*Collected data*:
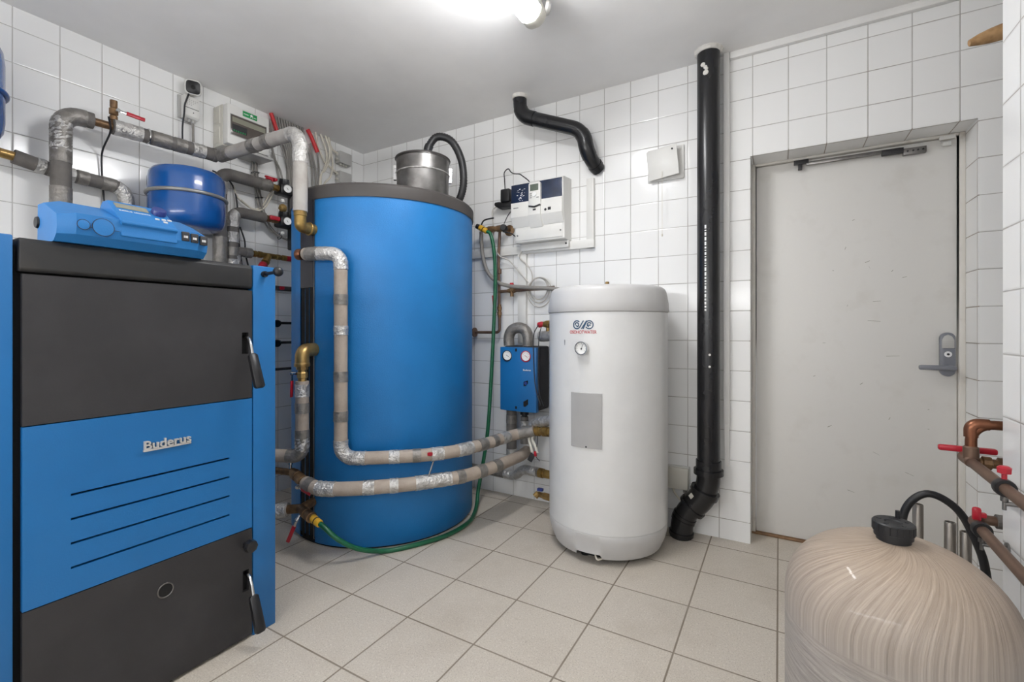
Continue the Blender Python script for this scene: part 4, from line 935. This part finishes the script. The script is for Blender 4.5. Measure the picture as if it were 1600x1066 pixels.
for zz, q, w in ((2.415, .02, .012), (2.40, .006, .010), (2.39, -.0, .009), (2.372, .004, .014)):
    c = V((2.600, -.09, zz))+n*.0535+e*(q*-.8+.004); lathe(b, [(w, 0), (w*.7, .004), (0, .005)], c, n, 10)
for zz in (.96, .90): lathe(b, [(.006, 0), (0, .002)], V((2.600, -.09, zz))+n*.0538+e*.02, n, 8)
obj('paint_blob', b, 'plaster', sp)
b = bm_()
rows = []
for i in range(48):
    a = 2*PI*i/48; k = 1+random.uniform(-.04, .07); rows.append([b.verts.new((2.60+math.cos(a)*r*(k if r > .058 else 1), -.088+math.sin(a)*min(r*(k if r > .058 else 1), .085), zz)) for r, zz in ((.054, H-.018), (.060, H-.016), (.062, H-.006), (.069, H-.0))])
for i in range(48):
    for k in range(3): b.faces.new((rows[i][k], rows[(i+1) % 48][k], rows[(i+1) % 48][k+1], rows[i][k+1]))
obj('plaster_collar', b, 'plaster', sp)

# conduit strips above and beside the door, small things on the back wall
t = thing('cable_duct', 'tall narrow white conduit strip right beside the thick black pipe', 'cable duct', (2.68, -.01, 1.5))
b = bm_(); box(b, 2.664, 2.692, -.030, 0, .60, H-.0, .002); prism(b, [(-.03, .60), (0, .60), (0, .38), (-.012, .38)], 0, 2.668, 2.690); obj('duct', b, 'white_paint', t)
t = thing('cable_duct', 'long white conduit strip along the ceiling above the door', 'cable duct', (3.0, -.01, 2.48))
b = bm_(); box(b, 2.693, XN, -.026, 0, H-.034, H-.0, .002); obj('duct', b, 'white_paint', t)
vp = thing('vent_plate', 'square white vent plate tilted open high on the back wall', 'vent', (2.37, -.02, 2.0))
b = bm_(); box(b, 2.275, 2.468, -.012, 0, 1.905, 2.085, .002); obj('vent_frame', b, 'box_white', vp)
b = bm_(); box(b, 2.31, 2.43, -.04, -.010, 1.94, 2.05, .004); obj('vent_throat', b, 'box_grey', vp)
b = bm_(); c, s = math.cos(math.radians(5)), math.sin(math.radians(5))
vs = [b.verts.new((2.362+x*c-z*s, -.042+y-.010*(x/.08), 1.993+x*s+z*c)) for y in (-.006, .0) for x, z in ((-.083, -.082), (.083, -.082), (.083, .082), (-.083, .082))]
b.faces.new(vs[:4]); b.faces.new(vs[4:][::-1])
for i in range(4): b.faces.new((vs[i], vs[4+i], vs[4+(i+1) % 4], vs[(i+1) % 4]))
bmesh.ops.bevel(b, geom=list(b.edges), offset=.003, segments=2, profile=.5, affect='EDGES'); obj('vent_flap', b, 'box_white', vp)
b = bm_(); lathe(b, [(0, 0), (.005, 0), (.005, .003), (0, .003)], (2.415, -.058, 2.055), (0, -1, 0), 10); obj('hole', b, 'ink', vp)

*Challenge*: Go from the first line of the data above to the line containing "obj('plaster_collar', b, 'plaster', sp)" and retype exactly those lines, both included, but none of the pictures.

*Solution for this exercise*:
Continue the Blender Python script for this scene: part 4, from line 935. This part finishes the script. The script is for Blender 4.5. Measure the picture as if it were 1600x1066 pixels.
for zz, q, w in ((2.415, .02, .012), (2.40, .006, .010), (2.39, -.0, .009), (2.372, .004, .014)):
    c = V((2.600, -.09, zz))+n*.0535+e*(q*-.8+.004); lathe(b, [(w, 0), (w*.7, .004), (0, .005)], c, n, 10)
for zz in (.96, .90): lathe(b, [(.006, 0), (0, .002)], V((2.600, -.09, zz))+n*.0538+e*.02, n, 8)
obj('paint_blob', b, 'plaster', sp)
b = bm_()
rows = []
for i in range(48):
    a = 2*PI*i/48; k = 1+random.uniform(-.04, .07); rows.append([b.verts.new((2.60+math.cos(a)*r*(k if r > .058 else 1), -.088+math.sin(a)*min(r*(k if r > .058 else 1), .085), zz)) for r, zz in ((.054, H-.018), (.060, H-.016), (.062, H-.006), (.069, H-.0))])
for i in range(48):
    for k in range(3): b.faces.new((rows[i][k], rows[(i+1) % 48][k], rows[(i+1) % 48][k+1], rows[i][k+1]))
obj('plaster_collar', b, 'plaster', sp)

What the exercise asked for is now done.